• [Task directions]
Begin with the first line of the material and write out each line exactly, ending with the line that contains "return tuple(x /". Pictures are not part of the copy.

• [Information shown]
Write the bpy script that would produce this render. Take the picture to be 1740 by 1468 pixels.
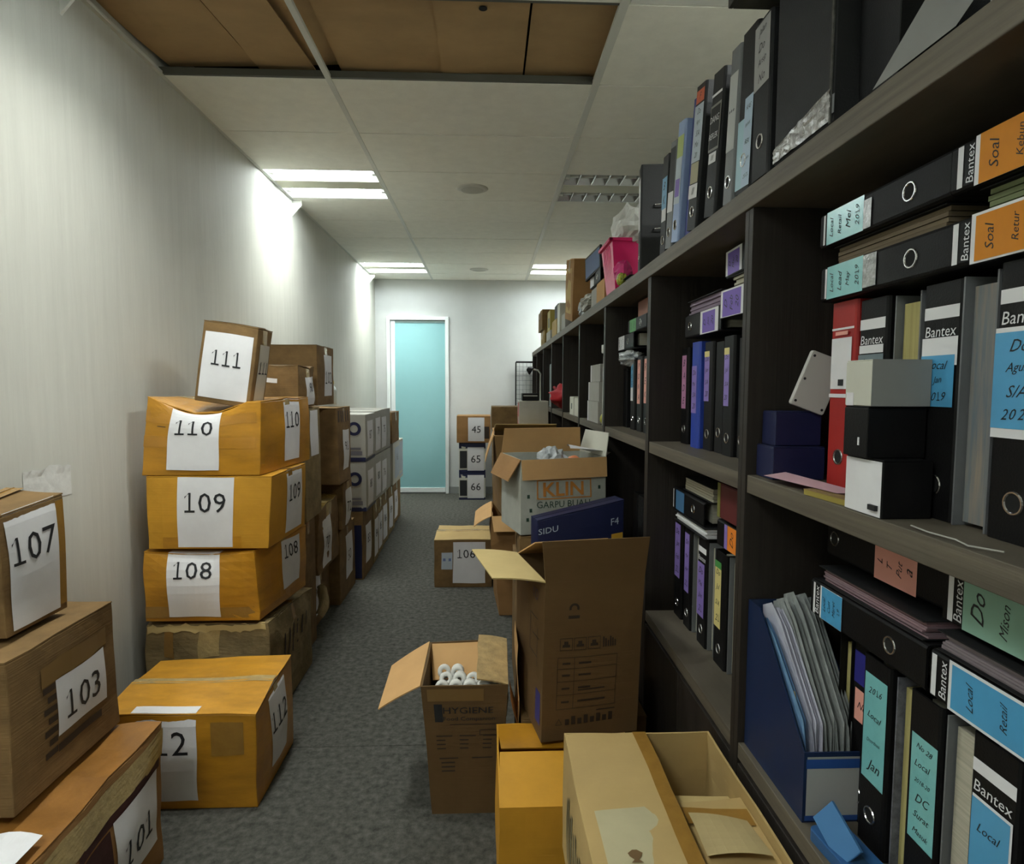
import bpy, bmesh, math, random
from mathutils import Matrix, Vector, noise
from math import pi, sin, cos, radians as R

for o in list(bpy.data.objects):
    bpy.data.objects.remove(o)
SC = bpy.context.scene
COL = SC.collection

# ---------------------------------------------------------------- camera
CAM_Z = 1.4024
cd = bpy.data.cameras.new('camera')
cd.sensor_fit = 'HORIZONTAL'
cd.sensor_width = 36.0
cd.lens = 36.0 * 1062.5 / 1740.0
cd.clip_start = 0.02
cam = bpy.data.objects.new('camera', cd)
COL.objects.link(cam)
cam.matrix_world = (Matrix.Translation((0, 0, CAM_Z)) @ Matrix.Rotation(-0.0386, 4, 'Z')
                    @ Matrix.Rotation(pi / 2 - 0.0723, 4, 'X') @ Matrix.Rotation(0.0039, 4, 'Z'))
SC.camera = cam

# ---------------------------------------------------------------- world, exposure
w = bpy.data.worlds.new('world')
SC.world = w
w.use_nodes = True
w.node_tree.nodes['Background'].inputs[0].default_value = (0.8, 0.86, 0.9, 1)
w.node_tree.nodes['Background'].inputs[1].default_value = 0.05
SC.view_settings.view_transform = 'Standard'
SC.view_settings.look = 'None'
SC.view_settings.gamma = 1.0
SC.view_settings.use_curve_mapping = False
SC.view_settings.exposure = 1.62
LAMP_W = 7.0          # watts of each lit trough
TUBE_E = 14.0         # glow of a lit tube

# ---------------------------------------------------------------- materials
def lin(c):
    if isinstance(c, str):
        c = [int(c[i:i + 2], 16) / 255 for i in (0, 2, 4)]
    return tuple(x / 12.92 if x <= .04045 else ((x + .055) / 1.055) ** 2.4 for x in c) + (1,)

MATS = {}
def mat(name, col, rough=.6, var=0.0, scale=(8, 8, 8), bump=0.0, bscale=(60, 60, 60), spec=.5,
        metal=0.0, emit=None, alpha=1.0, coat=0.0, var2=None, trans=0.0):
    if name in MATS:
        return MATS[name]
    m = bpy.data.materials.new(name)
    m.use_nodes = True
    nt = m.node_tree
    b = nt.nodes['Principled BSDF']
    b.inputs['Roughness'].default_value = rough
    b.inputs['Metallic'].default_value = metal
    b.inputs['Specular IOR Level'].default_value = spec
    b.inputs['Coat Weight'].default_value = coat
    b.inputs['Coat Roughness'].default_value = .25
    b.inputs['Alpha'].default_value = alpha
    b.inputs['Transmission Weight'].default_value = trans
    c = lin(col)
    b.inputs['Base Color'].default_value = c
    m.diffuse_color = c
    if var or bump:
        tc = nt.nodes.new('ShaderNodeTexCoord')
    if var:
        mp = nt.nodes.new('ShaderNodeMapping')
        mp.inputs['Scale'].default_value = scale
        nz = nt.nodes.new('ShaderNodeTexNoise')
        nz.inputs['Scale'].default_value = 1.0
        nz.inputs['Detail'].default_value = 6
        nz.inputs['Roughness'].default_value = .65
        rp = nt.nodes.new('ShaderNodeValToRGB')
        rp.color_ramp.elements[0].position = .3
        rp.color_ramp.elements[1].position = .7
        d = lin(var2) if var2 else tuple(x * (1 - var) for x in c[:3]) + (1,)
        e = tuple(min(1, x * (1 + var * .6)) for x in c[:3]) + (1,)
        rp.color_ramp.elements[0].color = d
        rp.color_ramp.elements[1].color = e
        nt.links.new(tc.outputs['Object'], mp.inputs[0])
        nt.links.new(mp.outputs[0], nz.inputs['Vector'])
        nt.links.new(nz.outputs['Fac'], rp.inputs[0])
        nt.links.new(rp.outputs[0], b.inputs['Base Color'])
    if bump:
        mp2 = nt.nodes.new('ShaderNodeMapping')
        mp2.inputs['Scale'].default_value = bscale
        n2 = nt.nodes.new('ShaderNodeTexNoise')
        n2.inputs['Scale'].default_value = 1.0
        n2.inputs['Detail'].default_value = 4
        bp = nt.nodes.new('ShaderNodeBump')
        bp.inputs['Strength'].default_value = bump
        bp.inputs['Distance'].default_value = .004
        nt.links.new(tc.outputs['Object'], mp2.inputs[0])
        nt.links.new(mp2.outputs[0], n2.inputs['Vector'])
        nt.links.new(n2.outputs['Fac'], bp.inputs['Height'])
        nt.links.new(bp.outputs[0], b.inputs['Normal'])
    if emit:
        b.inputs['Emission Color'].default_value = lin(emit[0])
        b.inputs['Emission Strength'].default_value = emit[1]
    MATS[name] = m
    return m

WALL = mat('wallpaper', 'BFBFB6', .75, .07, (30, 30, 2.2), .25, (90, 90, 9), .25)
FARW = mat('far wall paint', 'C4C7C5', .8, .05, (3, 3, 3), .1, (80, 80, 80), .25)
CARPET = mat('carpet', '565650', .95, .55, (38, 38, 38), .8, (260, 260, 260), .1)
TILE = mat('ceiling tile', 'F2F2E8', .9, .05, (14, 14, 14), .3, (200, 200, 200), .15)
BAR = mat('ceiling bar', 'D2D4CC', .5, spec=.3)
VOID = mat('ceiling void', '2A2724', .9)
CEILBOARD = mat('ceiling cardboard', 'B2966E', .85, .14, (3, 5, 5), .1, (20, 300, 20), .15)
WHITE = mat('white painted metal', 'E4E6E0', .45)
DOORF = mat('door frame white', 'E6ECEC', .4)
GLASS = mat('frosted door glass', '93C6CA', .28, .05, (1, 1, 1), spec=.6)
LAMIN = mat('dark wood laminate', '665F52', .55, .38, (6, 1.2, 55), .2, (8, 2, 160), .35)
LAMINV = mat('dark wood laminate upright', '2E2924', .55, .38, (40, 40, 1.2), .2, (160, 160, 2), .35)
KRAFT = mat('kraft cardboard', '9A7448', .75, .16, (5, 5, 9), .15, (6, 6, 240), .25)
KRAFTD = mat('dull cardboard', '7C623E', .8, .3, (9, 9, 12), .25, (6, 6, 240), .25)
KRAFTG = mat('worn grey cardboard', '8C7A56', .85, .34, (11, 11, 11), .5, (40, 40, 90), .2)
YELLOW = mat('tape covered cardboard', 'BC8420', .4, .34, (3, 3, 13), .35, (9, 9, 26), .45, coat=.25)
YELLOWP = mat('golden cardboard', 'C8922C', .6, .16, (5, 5, 5), .1, (6, 6, 200), .3)
CREAM = mat('cream cardboard', 'BBA06A', .75, .1, (4, 4, 4), .12, (6, 200, 6), .25)
PEACH = mat('inner cardboard', 'C9A06C', .8, .08, (6, 6, 6), .1, (6, 6, 240), .2)
PALE = mat('pale flap', 'CDB67E', .75, .08, (5, 5, 5), spec=.2)
TAPE = mat('brown packing tape', '9B7433', .25, .15, (20, 20, 20), .2, (50, 50, 50), .6, coat=.4)
CLEAR = mat('glossy clear tape', 'B9A26F', .18, .2, (30, 30, 30), .5, (60, 60, 60), .6, coat=.6)
PAPER = mat('white paper', 'E2E2E4', .7, .05, (9, 9, 9), .15, (14, 14, 14), .25)
PAPERB = mat('bluish paper', 'B9C4CE', .7, .08, (9, 9, 9), .2, (14, 14, 14), .25)
INK = mat('black ink', '1E2024', .6)
INKB = mat('brown print', '33261A', .7)
GREYBOX = mat('light grey carton', 'A7A69E', .7, .08, (6, 6, 6), spec=.25)
CARTONW = mat('white carton', 'C9C9BC', .6, .06, (6, 6, 6), spec=.3)
NAVY = mat('navy print', '1B2248', .45, .1, (6, 6, 6))
BLUEP = mat('blue plastic', '17294C', .4, .08, (5, 5, 5))
BLUEL = mat('light blue plastic', '2C5A8C', .35)
BLK = mat('black plastic', '121213', .5, .12, (12, 12, 12), .12, (300, 300, 300), .22)
BLK2 = mat('charcoal board', '232425', .55, .12, (12, 12, 12), .12, (300, 300, 300), .25)
GREYB = mat('grey binder board', '6F7274', .5, .1, (12, 12, 12), .1, (200, 200, 200), .4)
BLUEB = mat('blue binder', '2A45A8', .45)
REDB = mat('red binder', 'A62320', .45, .08, (9, 9, 9))
METAL = mat('chrome', 'C8C8C8', .22, metal=1.0)
HOLE = mat('dark hole', '060606', .9)
PAGES = mat('paper sheets edge', 'B6B2A0', .85, .25, (3, 3, 220), spec=.1)
PAGESV = mat('paper sheets edge upright', 'A8A596', .85, .25, (220, 3, 3), spec=.1)
PAGEY = mat('yellowish sheets', 'B3AA72', .85, .25, (160, 3, 3), spec=.1)
LAB = {
    'white': PAPER,
    'teal': mat('teal label', '7CC4C6', .22, .1, (8, 8, 8), .3, (20, 20, 20), .6, coat=.5),
    'blue': mat('blue label', '4FA3D2', .28, .08, (8, 8, 8), .2, (20, 20, 20), .6, coat=.4),
    'orange': mat('orange label', 'CF8420', .5, .1, (8, 8, 8), .2, (20, 20, 20), .25),
    'neon': mat('bright orange label', 'F08A2E', .5),
    'purple': mat('purple label', '8F7AC4', .5, .08, (8, 8, 8)),
    'violet': mat('deep purple label', '6A48B0', .45),
    'pink': mat('pink label', 'E7A394', .5),
    'rose': mat('rose label', 'C58DB4', .5),
    'yellow': mat('yellow label', 'E2D38A', .5),
    'green': mat('green label', '4E9A4E', .5),
    'grey': mat('grey blue label', '6E7F86', .4),
    'mint': mat('mint label', '8FB8A4', .4),
}

# ---------------------------------------------------------------- helpers
def mk(name, V, F, m, parent=None, smooth=False, bev=0.0):
    me = bpy.data.meshes.new(name)
    me.from_pydata([tuple(v) for v in V], [], F)
    me.materials.append(m)
    if smooth:
        me.polygons.foreach_set('use_smooth', [True] * len(me.polygons))
    me.update()
    o = bpy.data.objects.new(name, me)
    COL.objects.link(o)
    if parent:
        o.parent = parent
    if bev:
        md = o.modifiers.new('bevel', 'BEVEL')
        md.width = bev
        md.segments = 2
        md.limit_method = 'ANGLE'
        md.angle_limit = R(50)
    return o

def share(name, me, parent):
    o = bpy.data.objects.new(name, me)
    COL.objects.link(o)
    o.parent = parent
    return o

def tag(o, label, cat, group=None):
    o['label'] = label
    o['category'] = cat
    if group:
        o['group'] = group
    return o

def struct(o):
    o['kind'] = 'structure'
    return o

def thing(name, label, cat, M, group=None):
    o = bpy.data.objects.new(name, None)
    o.empty_display_size = .05
    COL.objects.link(o)
    o.matrix_basis = M if isinstance(M, Matrix) else Matrix.Translation(M)
    return tag(o, label, cat, group)

QUADS = [(0, 3, 2, 1), (4, 5, 6, 7), (0, 1, 5, 4), (1, 2, 6, 5), (2, 3, 7, 6), (3, 0, 4, 7)]
class G:
    """collects geometry"""
    def __init__(s):
        s.V, s.F = [], []
    def add(s, V, F):
        n = len(s.V)
        s.V += [Vector(v) for v in V]
        s.F += [tuple(i + n for i in f) for f in F]
        return s
    def box(s, x0, x1, y0, y1, z0, z1):
        return s.add([(x0, y0, z0), (x1, y0, z0), (x1, y1, z0), (x0, y1, z0),
                      (x0, y0, z1), (x1, y0, z1), (x1, y1, z1), (x0, y1, z1)], QUADS)
    def hexa(s, P):
        return s.add(P, QUADS)
    def tube(s, pts, r, n=8, cap=True):
        pts = [Vector(p) for p in pts]
        rr = r if isinstance(r, (list, tuple)) else [r] * len(pts)
        V, F = [], []
        for i, p in enumerate(pts):
            t = (pts[min(i + 1, len(pts) - 1)] - pts[max(i - 1, 0)]).normalized()
            a = t.orthogonal().normalized() if i == 0 else (pa - t * pa.dot(t)).normalized()
            pa = a
            b = t.cross(a)
            for k in range(n):
                V.append(p + (a * cos(2 * pi * k / n) + b * sin(2 * pi * k / n)) * rr[i])
        for i in range(len(pts) - 1):
            for k in range(n):
                F.append((i * n + k, i * n + (k + 1) % n, (i + 1) * n + (k + 1) % n, (i + 1) * n + k))
        if cap:
            F.append(tuple(range(n))[::-1])
            F.append(tuple(range((len(pts) - 1) * n, len(pts) * n)))
        return s.add(V, F)
    def lathe(s, prof, n=20, M=None):
        V, F = [], []
        for r, z in prof:
            for k in range(n):
                p = Vector((r * cos(2 * pi * k / n), r * sin(2 * pi * k / n), z))
                V.append(M @ p if M else p)
        for i in range(len(prof) - 1):
            for k in range(n):
                F.append((i * n + k, i * n + (k + 1) % n, (i + 1) * n + (k + 1) % n, (i + 1) * n + k))
        return s.add(V, F)
    def grid(s, fn, nu, nv):
        V = [fn(i / nu, j / nv) for j in range(nv + 1) for i in range(nu + 1)]
        F = [(j * (nu + 1) + i, j * (nu + 1) + i + 1, (j + 1) * (nu + 1) + i + 1, (j + 1) * (nu + 1) + i)
             for j in range(nv) for i in range(nu)]
        return s.add(V, F)
    def mesh(s, name, m, smooth=False):
        me = bpy.data.meshes.new(name)
        me.from_pydata([tuple(v) for v in s.V], [], s.F)
        me.materials.append(m)
        if smooth:
            me.polygons.foreach_set('use_smooth', [True] * len(me.polygons))
        me.update()
        return me
    def obj(s, name, m, parent=None, smooth=False, bev=0.0):
        return mk(name, s.V, s.F, m, parent, smooth, bev)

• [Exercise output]
Write the bpy script that would produce this render. Take the picture to be 1740 by 1468 pixels.
import bpy, bmesh, math, random
from mathutils import Matrix, Vector, noise
from math import pi, sin, cos, radians as R

for o in list(bpy.data.objects):
    bpy.data.objects.remove(o)
SC = bpy.context.scene
COL = SC.collection

# ---------------------------------------------------------------- camera
CAM_Z = 1.4024
cd = bpy.data.cameras.new('camera')
cd.sensor_fit = 'HORIZONTAL'
cd.sensor_width = 36.0
cd.lens = 36.0 * 1062.5 / 1740.0
cd.clip_start = 0.02
cam = bpy.data.objects.new('camera', cd)
COL.objects.link(cam)
cam.matrix_world = (Matrix.Translation((0, 0, CAM_Z)) @ Matrix.Rotation(-0.0386, 4, 'Z')
                    @ Matrix.Rotation(pi / 2 - 0.0723, 4, 'X') @ Matrix.Rotation(0.0039, 4, 'Z'))
SC.camera = cam

# ---------------------------------------------------------------- world, exposure
w = bpy.data.worlds.new('world')
SC.world = w
w.use_nodes = True
w.node_tree.nodes['Background'].inputs[0].default_value = (0.8, 0.86, 0.9, 1)
w.node_tree.nodes['Background'].inputs[1].default_value = 0.05
SC.view_settings.view_transform = 'Standard'
SC.view_settings.look = 'None'
SC.view_settings.gamma = 1.0
SC.view_settings.use_curve_mapping = False
SC.view_settings.exposure = 1.62
LAMP_W = 7.0          # watts of each lit trough
TUBE_E = 14.0         # glow of a lit tube

# ---------------------------------------------------------------- materials
def lin(c):
    if isinstance(c, str):
        c = [int(c[i:i + 2], 16) / 255 for i in (0, 2, 4)]
    return tuple(x / 12.92 if x <= .04045 else ((x + .055) / 1.055) ** 2.4 for x in c) + (1,)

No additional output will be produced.